When Len Radin, D73, decided that Dracula would be the fall play for the drama team he coaches at Drury High School in North Adams, Massachusetts, he instantly thought of one thing: fabulous, fearsome, functional fangs.

Radin has been running a dental practice in North Adams for 36 years and working with Drury thespians for twenty-two, drawing on his extensive background as a director and performer in community and professional theater. Usually those two sides of his life remain separate, except for the moments when his pager goes off during rehearsal and someone pipes up with, “Uh oh, Doc has to do a root canal.” But producing the horror classic presented him with a rare opportunity to draw on both areas of expertise.
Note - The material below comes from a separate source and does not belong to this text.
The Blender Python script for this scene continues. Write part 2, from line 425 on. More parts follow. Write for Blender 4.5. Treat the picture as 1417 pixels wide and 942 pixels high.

Len Radin and his cast of student performers

Len Radin and his toothsome cast

First he considered the fact that she-vampires tend to have smaller mouths than he-vampires. “Normally when you think about Dracula, you think about the canines being longer,” he says. “But in women, if I did the canines, you wouldn’t see them.” He concluded that for the young women cast as Dracula’s vixens, building up the lateral incisors—the teeth on either side of the two front teeth—made more sense.

Then he contemplated the material he might use for that purpose. He nixed the stuff costume stores sell, which you put in hot water and then push up against your teeth. “It’s fine for Halloween, but you can’t articulate with that,” he points out.

Dracula, in particular, has a huge number of lines, and I wampt to thuck your blub wasn’t going to cut it. In the end, he dipped into his own dental-grade methyl methacrylic, a material typically used for fillings.

And finally, because the vampires would need to not only talk but jump, fight, and, yes, bite, Radin supplied them with plenty of denture adhesive. Voila—removable, realistic fangs that last through multiple killings.